If in the work of an obscure economic writer, of no perceptible ability, you come upon the theory that the land of a people belongs to the people; that its passing into the absolute ownership of private persons is the basic evil of our civilization; that the nation must resume the inalienable rights of the people at large, in the resources of all wealth, and regulate the individual usufruct of land in the interests of the entire body politic—you will probably toss the book contemptuously from you as the crazy lucubration of a fool.
If in reading John Stuart Mill's Principles of Political Economy you come upon this theory, cautiously broached, you are constrained to treat it with the consideration due an acknowledged master in this science. If again in the first elaborate work of a new author, Progress and Poverty, you meet this same theory, boldly laid down as the central theme of the book, and contended for as the real solution of the persistent problem of pauperism, you are disposed to pass it by unheeded. The author's name carries to your mind no prestige of tradition. He speaks from no time-honored university chair. No array of imposing titles hang upon the plain 'Henry George,' of the title page. But you become interested in these brilliant pages of genius and follow the author, with growing sympathy, to the end.
You lay the book down, feeling as though a spell had been upon you, in which you could form no sound judgment. You lay it by accordingly, to take it up after some weeks, work over its positions, and find your first impressions confirmed; to realize that here is a work of real, rare power; an epoch-making book, which, if it does not carry your conviction, commands your careful consideration.

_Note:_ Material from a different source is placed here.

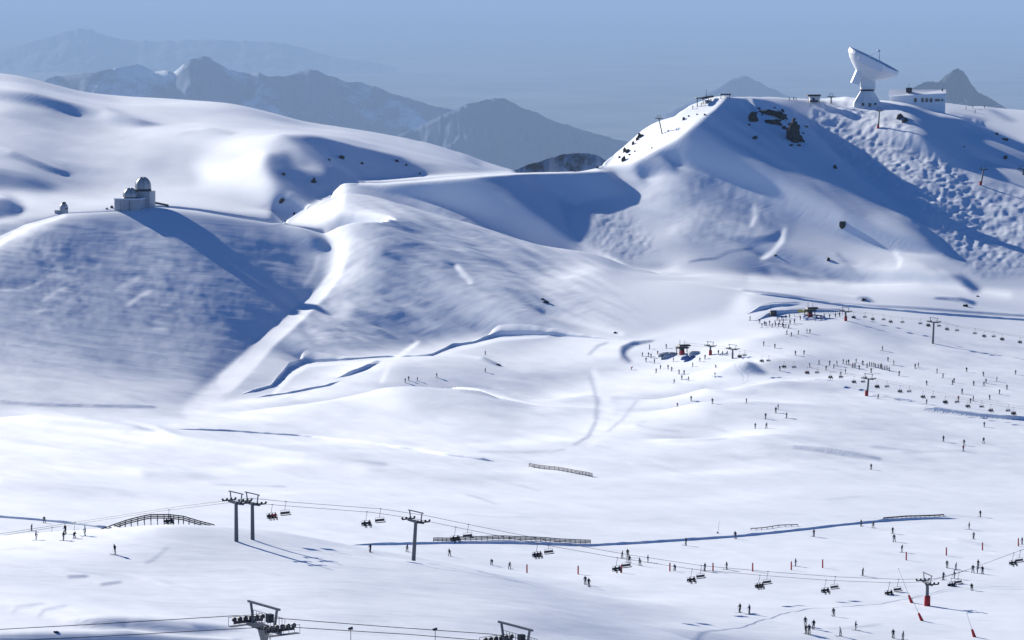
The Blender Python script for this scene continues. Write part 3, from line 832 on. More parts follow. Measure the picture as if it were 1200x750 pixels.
#OBJECTS_BEGIN
# ================================================================== things
class MB:
    """collects simple shapes; build() links them as one mesh object"""
    def __init__(self): self.bm = bmesh.new()
    def box(self, c, s, rot=None, taper=1.0):
        M = Matrix.Translation(c) @ (rot if rot is not None else Matrix.Identity(4))
        vs_ = []
        for z in (-.5, .5):
            k = taper if z > 0 else 1.0
            for x, y in ((-.5, -.5), (.5, -.5), (.5, .5), (-.5, .5)):
                vs_.append(self.bm.verts.new(M @ Vector((x * s[0] * k, y * s[1] * k, z * s[2]))))
        for f in ((3, 2, 1, 0), (4, 5, 6, 7), (0, 1, 5, 4), (1, 2, 6, 5), (2, 3, 7, 6), (3, 0, 4, 7)):
            self.bm.faces.new([vs_[i] for i in f])
        return self
    def bar(self, p0, p1, w, h=None):
        p0, p1 = Vector(p0), Vector(p1); d = p1 - p0
        q = d.to_track_quat('Z', 'Y').to_matrix().to_4x4()
        return self.box((p0 + p1) / 2, (w, h or w, d.length), q)
    def tube(self, p0, p1, r0, r1=None, n=10, caps=True):
        p0, p1 = Vector(p0), Vector(p1); r1 = r0 if r1 is None else r1
        q = (p1 - p0).to_track_quat('Z', 'Y')
        a, b = [], []
        for i in range(n):
            t = 2 * math.pi * i / n
            o = q @ Vector((math.cos(t), math.sin(t), 0))
            a.append(self.bm.verts.new(p0 + o * r0)); b.append(self.bm.verts.new(p1 + o * r1))
        for i in range(n):
            j = (i + 1) % n
            self.bm.faces.new((a[i], a[j], b[j], b[i]))
        if caps:
            self.bm.faces.new(a[::-1]); self.bm.faces.new(b)
        return self
    def lathe(self, prof, n=24, M=None, a0=0.0, a1=2 * math.pi, smooth=True):
        M = M or Matrix.Identity(4)
        full = abs(a1 - a0 - 2 * math.pi) < 1e-6
        rings = []
        for r, z in prof:
            ring = []
            for i in range(n if full else n + 1):
                t = a0 + (a1 - a0) * i / n
                ring.append(self.bm.verts.new(M @ Vector((r * math.cos(t), r * math.sin(t), z))))
            rings.append(ring)
        for k in range(len(rings) - 1):
            m = len(rings[k])
            for i in range(m if full else m - 1):
                j = (i + 1) % m
                f = self.bm.faces.new((rings[k][i], rings[k][j], rings[k + 1][j], rings[k + 1][i])); f.smooth = smooth
        return self
    def path(self, pts, r, n=5):
        pts = [Vector(p) for p in pts]
        prev = None
        for i, p in enumerate(pts):
            d = (pts[min(i + 1, len(pts) - 1)] - pts[max(i - 1, 0)])
            q = d.to_track_quat('Z', 'Y')
            ring = [self.bm.verts.new(p + q @ Vector((math.cos(2 * math.pi * k / n) * r, math.sin(2 * math.pi * k / n) * r, 0))) for k in range(n)]
            if prev:
                for k in range(n):
                    j = (k + 1) % n
                    self.bm.faces.new((prev[k], prev[j], ring[j], ring[k]))
            prev = ring
        return self
    def mesh(self, name, mat=None):
        self.bm.normal_update()
        me = bpy.data.meshes.new(name); self.bm.to_mesh(me); self.bm.free()
        if mat is not None: me.materials.append(mat)
        return me
    def build(self, name, mat, parent=None, loc=None):
        return link(name, self.mesh(name, mat), None, parent, loc)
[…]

Precisely so we are to be affected by the Biblical authors. There are writings in the Bible by utterly unknown writers. A letter of an obscure author cannot come with the weight of a letter from St. Paul. There are writings of widely different mental force. Biblical authors varied in personal power as much as other authors. Inspiration cannot do away with the limitations of the human individuality. It must be modified by its instrumentality. The saints are of various orders. Even the diamond books which reflect the light of God so brilliantly may not be all of first water. We must allow for the hues in the less perfect prisms. Were the greatest musical genius in the world to sit before the key-boards he could not draw from a harmonium the notes of a Lucerne organ. The impact of a writing on our souls must be proportionate to the spiritual and ethical force with which it is charged. Everyone recognizes this practically. None of us, however orthodox, professes to be as much inspired by Esther as by Job; by Chronicles as by Kings; by Daniel as by Isaiah; by Jude as by Paul. That simply means that there is not as much inspiration in some Biblical authors as in others. No author is always at his best. His work differs. The second epistle to the Thessalonians is not level with the epistle to the Romans. The third epistle of John, if it be of John, is surely not as highly inspired as the first epistle of John. Inspiration is plainly a matter of degrees.
The recognition of this common-sense principle, theoretically, would remand the darker doctrines of Christianity to such authority as the lower order of Biblical writings possess. The terrifying and torturing teachings of the New Testament are from obscure authors, or from the masters in their lower moods. The representations of a wrathful God, of an avenging Christ, of a hell of horrors, are found in such epistles as Second Thessalonians, whose authorship is uncertain; as Jude or Second Peter, about whose authorship and date we have only the probability that no apostle wrote them, and that they were written after the first, fresh inspiration had passed from the church. Rabbinical speculations and Greek superstitions show themselves at work in the Christian Church.[32] The unquestioned letters of Paul are sunny and sweet. In them we see the father of Christian Restorationism. If he knows anything of a dark side to the resurrection, as he shows elsewhere that he does, he leaves it in its own shadows; and in the height of this great argument of Corinthians brings to the front only the resurrection to life and joy. "Knowing the fear of the Lord we—persuade men."
The first epistle of John is true to its favorite symbol of the light. There are no clouds in it. The God revealed in the greatest writings of the greatest authors of the New Testament is Love. The Christ they picture is Christus Consolator. The full breath of inspiration opens only the upper register of notes. The voices of the soul are buoyant, joyous, hopeful.
If you are willing to follow the most inspired writers, in their most inspired moods, up into the heights whither the divine afflatus bore them, you will mount above the cloud-level, and leave to those who lag after feebler guides on the lower ranges of truth, the chill mists that eat into the soul, while you rejoice in the light.
VI.
It is a wrong use of the Bible to manufacture cut of it any one uniform, system, of theology, as the fixed and final form of thought in which religion is to live.
Let me define these contrasting terms, so commonly confounded. Religion is man's perception of the Power in whom we live and move and have our being, and his emotion towards this power. Theology is man's conception of this Power, and his thought defined and formulated.